In 2004, it was a best practice to keep data on memory. in 2012, CPU and GPU performance was increased a lot but memory performance wasn't increased much so calculating the necessary data on demand is faster than keeping it on memory and retrieving it.
Also reminds me of all those framerate pacing hacks people put into old Flash movies. They literally spin in a loop until the current time advances to the next frame. AFAIK Ruffle explicitly pads out the time scripts see just to defeat this particular coding antipattern.
This is actually a great example of something I see in the wild. The most common I've seen are lookup tables for trig functions that are only as fast or even slower than math.h.
You have to aggressively benchmark even across CPU generations to remain confident that your optimization has optimized anything.

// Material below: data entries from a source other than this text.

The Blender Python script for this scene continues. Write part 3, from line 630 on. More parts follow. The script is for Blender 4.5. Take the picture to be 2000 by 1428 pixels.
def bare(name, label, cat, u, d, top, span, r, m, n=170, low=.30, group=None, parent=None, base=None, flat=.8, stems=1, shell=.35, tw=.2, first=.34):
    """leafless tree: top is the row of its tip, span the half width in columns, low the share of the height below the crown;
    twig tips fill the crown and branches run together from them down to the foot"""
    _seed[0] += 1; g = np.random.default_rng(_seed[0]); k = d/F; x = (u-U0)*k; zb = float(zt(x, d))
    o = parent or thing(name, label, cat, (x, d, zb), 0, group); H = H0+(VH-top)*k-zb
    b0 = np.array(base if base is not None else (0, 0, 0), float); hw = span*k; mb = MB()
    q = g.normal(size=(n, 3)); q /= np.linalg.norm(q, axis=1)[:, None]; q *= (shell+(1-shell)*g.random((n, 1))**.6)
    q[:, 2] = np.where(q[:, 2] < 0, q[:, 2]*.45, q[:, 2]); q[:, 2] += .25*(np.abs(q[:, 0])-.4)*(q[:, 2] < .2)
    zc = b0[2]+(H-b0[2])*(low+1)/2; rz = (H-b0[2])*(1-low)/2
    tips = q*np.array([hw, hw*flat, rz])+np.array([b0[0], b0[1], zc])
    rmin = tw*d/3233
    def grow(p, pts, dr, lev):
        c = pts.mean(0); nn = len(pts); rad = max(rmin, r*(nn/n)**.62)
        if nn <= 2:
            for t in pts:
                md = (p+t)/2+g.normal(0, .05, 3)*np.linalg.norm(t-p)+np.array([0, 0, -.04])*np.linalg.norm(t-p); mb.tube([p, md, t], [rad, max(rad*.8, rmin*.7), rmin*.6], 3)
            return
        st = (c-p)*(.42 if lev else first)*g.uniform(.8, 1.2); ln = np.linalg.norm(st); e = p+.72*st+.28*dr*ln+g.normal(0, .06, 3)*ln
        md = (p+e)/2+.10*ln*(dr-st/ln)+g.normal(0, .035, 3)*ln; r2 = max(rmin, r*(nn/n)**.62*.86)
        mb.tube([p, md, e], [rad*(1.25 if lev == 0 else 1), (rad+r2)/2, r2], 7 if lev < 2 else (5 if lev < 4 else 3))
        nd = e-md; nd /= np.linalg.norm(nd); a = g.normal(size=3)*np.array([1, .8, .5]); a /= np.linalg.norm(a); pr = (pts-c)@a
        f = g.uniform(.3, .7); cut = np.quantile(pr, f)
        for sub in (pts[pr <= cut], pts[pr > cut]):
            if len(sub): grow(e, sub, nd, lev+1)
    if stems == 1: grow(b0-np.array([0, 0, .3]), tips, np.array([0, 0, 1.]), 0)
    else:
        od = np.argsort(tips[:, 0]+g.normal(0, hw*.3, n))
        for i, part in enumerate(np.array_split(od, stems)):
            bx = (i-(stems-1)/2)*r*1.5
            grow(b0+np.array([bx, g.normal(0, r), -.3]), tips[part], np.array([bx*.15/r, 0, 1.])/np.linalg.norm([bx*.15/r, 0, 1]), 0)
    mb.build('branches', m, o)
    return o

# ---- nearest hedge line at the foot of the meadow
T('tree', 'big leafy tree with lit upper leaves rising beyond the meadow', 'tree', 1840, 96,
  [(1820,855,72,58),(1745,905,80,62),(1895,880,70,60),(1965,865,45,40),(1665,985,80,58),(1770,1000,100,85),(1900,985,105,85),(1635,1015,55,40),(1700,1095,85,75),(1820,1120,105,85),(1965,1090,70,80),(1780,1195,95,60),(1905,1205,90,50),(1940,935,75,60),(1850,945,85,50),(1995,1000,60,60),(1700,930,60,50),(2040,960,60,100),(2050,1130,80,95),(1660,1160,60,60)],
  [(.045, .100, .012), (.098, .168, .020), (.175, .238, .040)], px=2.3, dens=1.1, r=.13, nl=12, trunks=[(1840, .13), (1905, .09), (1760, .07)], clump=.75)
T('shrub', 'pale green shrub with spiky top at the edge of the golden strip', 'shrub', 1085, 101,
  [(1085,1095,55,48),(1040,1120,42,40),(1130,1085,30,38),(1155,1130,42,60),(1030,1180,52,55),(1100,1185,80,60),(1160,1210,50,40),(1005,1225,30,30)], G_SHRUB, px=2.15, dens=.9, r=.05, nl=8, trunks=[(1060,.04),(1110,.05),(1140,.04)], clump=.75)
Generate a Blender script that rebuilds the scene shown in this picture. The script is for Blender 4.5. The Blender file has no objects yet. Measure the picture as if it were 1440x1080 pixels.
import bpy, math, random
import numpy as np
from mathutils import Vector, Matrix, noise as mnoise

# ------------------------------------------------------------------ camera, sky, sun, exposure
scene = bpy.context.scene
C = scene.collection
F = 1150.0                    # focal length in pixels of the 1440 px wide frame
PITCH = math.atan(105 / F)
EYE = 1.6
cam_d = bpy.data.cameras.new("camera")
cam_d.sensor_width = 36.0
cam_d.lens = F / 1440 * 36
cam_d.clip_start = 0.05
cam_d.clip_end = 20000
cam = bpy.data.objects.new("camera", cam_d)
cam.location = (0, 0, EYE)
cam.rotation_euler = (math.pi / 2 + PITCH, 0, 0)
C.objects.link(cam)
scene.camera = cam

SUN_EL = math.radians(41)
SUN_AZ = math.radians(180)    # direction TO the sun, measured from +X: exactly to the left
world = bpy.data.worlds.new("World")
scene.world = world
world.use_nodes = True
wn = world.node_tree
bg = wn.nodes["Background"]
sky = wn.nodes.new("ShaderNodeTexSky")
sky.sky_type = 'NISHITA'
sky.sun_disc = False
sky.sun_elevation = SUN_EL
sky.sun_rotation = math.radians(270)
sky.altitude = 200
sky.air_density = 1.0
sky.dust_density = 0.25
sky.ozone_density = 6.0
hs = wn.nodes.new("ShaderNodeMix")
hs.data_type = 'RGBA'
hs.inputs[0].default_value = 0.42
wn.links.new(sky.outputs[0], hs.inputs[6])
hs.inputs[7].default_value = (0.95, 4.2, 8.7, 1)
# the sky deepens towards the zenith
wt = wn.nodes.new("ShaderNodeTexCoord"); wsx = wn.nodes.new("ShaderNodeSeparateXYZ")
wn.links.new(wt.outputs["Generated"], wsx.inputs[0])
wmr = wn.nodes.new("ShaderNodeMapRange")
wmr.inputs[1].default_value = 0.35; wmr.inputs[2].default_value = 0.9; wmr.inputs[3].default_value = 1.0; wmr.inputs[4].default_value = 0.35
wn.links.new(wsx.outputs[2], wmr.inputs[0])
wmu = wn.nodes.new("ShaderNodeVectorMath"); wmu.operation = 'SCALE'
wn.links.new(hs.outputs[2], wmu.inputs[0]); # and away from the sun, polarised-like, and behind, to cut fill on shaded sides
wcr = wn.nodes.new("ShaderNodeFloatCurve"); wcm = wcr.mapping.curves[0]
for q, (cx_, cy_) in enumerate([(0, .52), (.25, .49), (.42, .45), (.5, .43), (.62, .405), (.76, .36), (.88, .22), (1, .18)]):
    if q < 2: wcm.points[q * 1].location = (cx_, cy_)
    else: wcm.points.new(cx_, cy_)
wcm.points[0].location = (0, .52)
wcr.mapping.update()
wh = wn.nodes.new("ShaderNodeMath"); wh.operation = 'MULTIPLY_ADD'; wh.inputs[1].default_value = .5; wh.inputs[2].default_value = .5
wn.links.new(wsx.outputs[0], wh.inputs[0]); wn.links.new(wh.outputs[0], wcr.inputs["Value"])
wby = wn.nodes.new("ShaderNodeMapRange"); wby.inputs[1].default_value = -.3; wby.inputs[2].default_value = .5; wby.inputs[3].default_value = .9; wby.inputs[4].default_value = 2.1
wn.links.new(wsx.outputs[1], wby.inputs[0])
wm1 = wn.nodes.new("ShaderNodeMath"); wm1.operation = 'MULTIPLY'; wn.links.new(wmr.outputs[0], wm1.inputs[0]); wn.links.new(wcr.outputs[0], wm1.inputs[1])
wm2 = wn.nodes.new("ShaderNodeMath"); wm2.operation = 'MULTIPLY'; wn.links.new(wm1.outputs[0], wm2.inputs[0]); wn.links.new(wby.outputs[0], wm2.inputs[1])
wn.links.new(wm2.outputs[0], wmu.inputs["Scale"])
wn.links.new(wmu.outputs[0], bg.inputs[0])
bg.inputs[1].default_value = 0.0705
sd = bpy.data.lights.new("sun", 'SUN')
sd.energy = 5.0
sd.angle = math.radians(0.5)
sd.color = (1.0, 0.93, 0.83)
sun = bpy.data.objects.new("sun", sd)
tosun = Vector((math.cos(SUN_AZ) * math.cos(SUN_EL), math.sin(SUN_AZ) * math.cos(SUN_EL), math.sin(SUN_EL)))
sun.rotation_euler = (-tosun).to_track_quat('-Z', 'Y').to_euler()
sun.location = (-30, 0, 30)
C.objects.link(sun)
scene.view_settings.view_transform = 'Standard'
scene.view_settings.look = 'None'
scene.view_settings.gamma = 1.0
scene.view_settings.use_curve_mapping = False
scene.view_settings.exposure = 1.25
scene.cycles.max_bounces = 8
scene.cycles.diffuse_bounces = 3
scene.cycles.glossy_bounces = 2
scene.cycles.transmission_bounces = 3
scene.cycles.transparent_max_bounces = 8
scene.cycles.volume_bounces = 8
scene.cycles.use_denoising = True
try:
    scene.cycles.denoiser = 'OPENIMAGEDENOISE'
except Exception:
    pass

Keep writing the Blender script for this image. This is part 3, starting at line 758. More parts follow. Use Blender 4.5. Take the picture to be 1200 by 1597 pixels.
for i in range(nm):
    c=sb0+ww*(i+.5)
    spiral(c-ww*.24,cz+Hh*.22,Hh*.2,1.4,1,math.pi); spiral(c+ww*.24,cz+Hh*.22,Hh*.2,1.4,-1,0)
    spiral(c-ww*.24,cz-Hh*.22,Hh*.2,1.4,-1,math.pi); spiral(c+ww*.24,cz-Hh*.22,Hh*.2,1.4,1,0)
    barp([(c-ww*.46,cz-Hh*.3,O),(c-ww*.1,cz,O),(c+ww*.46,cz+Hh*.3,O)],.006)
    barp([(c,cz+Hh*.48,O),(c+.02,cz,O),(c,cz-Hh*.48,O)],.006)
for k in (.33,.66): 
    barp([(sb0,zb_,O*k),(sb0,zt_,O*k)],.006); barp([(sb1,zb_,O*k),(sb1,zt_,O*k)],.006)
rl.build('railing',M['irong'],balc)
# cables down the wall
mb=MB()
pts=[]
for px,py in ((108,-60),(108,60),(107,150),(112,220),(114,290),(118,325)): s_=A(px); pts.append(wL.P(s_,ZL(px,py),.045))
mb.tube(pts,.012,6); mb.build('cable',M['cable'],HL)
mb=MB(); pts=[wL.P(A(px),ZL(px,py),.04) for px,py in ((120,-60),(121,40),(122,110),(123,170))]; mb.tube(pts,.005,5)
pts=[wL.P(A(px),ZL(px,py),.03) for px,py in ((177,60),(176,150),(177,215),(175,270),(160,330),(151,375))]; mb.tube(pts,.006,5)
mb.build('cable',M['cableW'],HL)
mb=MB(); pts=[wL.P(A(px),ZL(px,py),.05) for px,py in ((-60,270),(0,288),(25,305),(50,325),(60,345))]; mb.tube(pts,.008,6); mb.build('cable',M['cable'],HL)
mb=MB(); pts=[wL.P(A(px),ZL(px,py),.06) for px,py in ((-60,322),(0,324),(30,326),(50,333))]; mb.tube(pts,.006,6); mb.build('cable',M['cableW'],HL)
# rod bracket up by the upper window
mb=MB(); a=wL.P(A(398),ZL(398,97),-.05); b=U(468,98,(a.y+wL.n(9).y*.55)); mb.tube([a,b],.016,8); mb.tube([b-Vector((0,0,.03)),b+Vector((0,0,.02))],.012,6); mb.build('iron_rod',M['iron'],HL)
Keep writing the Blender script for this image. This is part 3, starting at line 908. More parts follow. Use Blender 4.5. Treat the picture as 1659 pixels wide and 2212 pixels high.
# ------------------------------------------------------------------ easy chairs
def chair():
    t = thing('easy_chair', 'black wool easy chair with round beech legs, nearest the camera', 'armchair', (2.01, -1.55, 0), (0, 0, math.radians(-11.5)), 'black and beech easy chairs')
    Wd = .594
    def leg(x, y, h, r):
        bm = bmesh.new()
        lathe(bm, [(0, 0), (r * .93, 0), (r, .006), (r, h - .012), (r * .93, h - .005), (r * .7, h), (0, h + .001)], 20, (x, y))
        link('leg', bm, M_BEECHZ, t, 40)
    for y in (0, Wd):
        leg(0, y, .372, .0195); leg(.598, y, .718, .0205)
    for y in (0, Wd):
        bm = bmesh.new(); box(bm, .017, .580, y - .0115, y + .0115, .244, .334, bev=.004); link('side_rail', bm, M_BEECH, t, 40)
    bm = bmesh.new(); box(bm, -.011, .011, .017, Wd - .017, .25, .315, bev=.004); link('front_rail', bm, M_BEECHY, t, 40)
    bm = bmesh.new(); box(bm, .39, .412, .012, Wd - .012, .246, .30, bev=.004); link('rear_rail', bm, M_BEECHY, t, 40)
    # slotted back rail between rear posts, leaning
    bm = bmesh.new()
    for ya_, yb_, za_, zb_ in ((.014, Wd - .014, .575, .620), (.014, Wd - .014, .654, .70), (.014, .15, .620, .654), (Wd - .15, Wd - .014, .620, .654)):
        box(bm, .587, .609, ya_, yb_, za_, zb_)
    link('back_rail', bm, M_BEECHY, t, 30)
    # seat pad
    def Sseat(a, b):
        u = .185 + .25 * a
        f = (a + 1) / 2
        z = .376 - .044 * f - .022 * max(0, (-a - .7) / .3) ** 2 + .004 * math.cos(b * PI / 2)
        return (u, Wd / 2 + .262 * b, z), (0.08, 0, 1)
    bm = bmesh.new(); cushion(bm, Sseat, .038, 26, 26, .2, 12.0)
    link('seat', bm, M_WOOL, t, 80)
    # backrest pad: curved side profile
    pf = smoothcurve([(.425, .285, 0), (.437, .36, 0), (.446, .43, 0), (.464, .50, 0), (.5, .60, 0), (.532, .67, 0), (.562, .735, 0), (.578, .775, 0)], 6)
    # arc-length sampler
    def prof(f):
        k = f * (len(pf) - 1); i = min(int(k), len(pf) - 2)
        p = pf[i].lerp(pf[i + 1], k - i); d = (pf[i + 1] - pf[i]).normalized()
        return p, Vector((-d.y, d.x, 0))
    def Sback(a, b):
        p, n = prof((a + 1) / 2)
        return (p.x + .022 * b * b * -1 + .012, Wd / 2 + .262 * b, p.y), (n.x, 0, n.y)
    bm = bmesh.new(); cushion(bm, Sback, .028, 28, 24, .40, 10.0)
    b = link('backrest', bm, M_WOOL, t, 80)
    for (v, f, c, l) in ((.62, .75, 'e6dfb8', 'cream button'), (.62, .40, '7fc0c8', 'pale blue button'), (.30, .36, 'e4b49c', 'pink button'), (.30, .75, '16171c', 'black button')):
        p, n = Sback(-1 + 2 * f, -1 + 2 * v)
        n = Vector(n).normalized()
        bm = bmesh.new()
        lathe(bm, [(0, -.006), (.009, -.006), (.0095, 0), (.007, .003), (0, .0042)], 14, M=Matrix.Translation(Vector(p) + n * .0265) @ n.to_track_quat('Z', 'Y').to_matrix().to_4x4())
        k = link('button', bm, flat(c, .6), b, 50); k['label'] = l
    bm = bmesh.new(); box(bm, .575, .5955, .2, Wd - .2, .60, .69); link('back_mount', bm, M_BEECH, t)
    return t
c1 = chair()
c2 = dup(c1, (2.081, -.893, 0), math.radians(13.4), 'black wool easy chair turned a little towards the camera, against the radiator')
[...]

Nowadays, most of the math code I worry about I throw into godbolt with -O3 then check the major instructions on Agner Fog. It's often immediately obvious that a modern compiler+CPU is already using a tiny number of cycles to do what I want. (One exception is hot paths that might need to be optimized by hand to use SIMD intrinsics.)
Reminds me of a technical document of Doom 3 BFG edition.
https://fabiensanglard.net/doom3_documentation/DOOM-3-BFG-Te...
In 2004, it was a best practice to keep data on memory. in 2012, CPU and GPU performance was increased a lot but memory performance wasn't increased much so calculating the necessary data on demand is faster than keeping it on memory and retrieving it.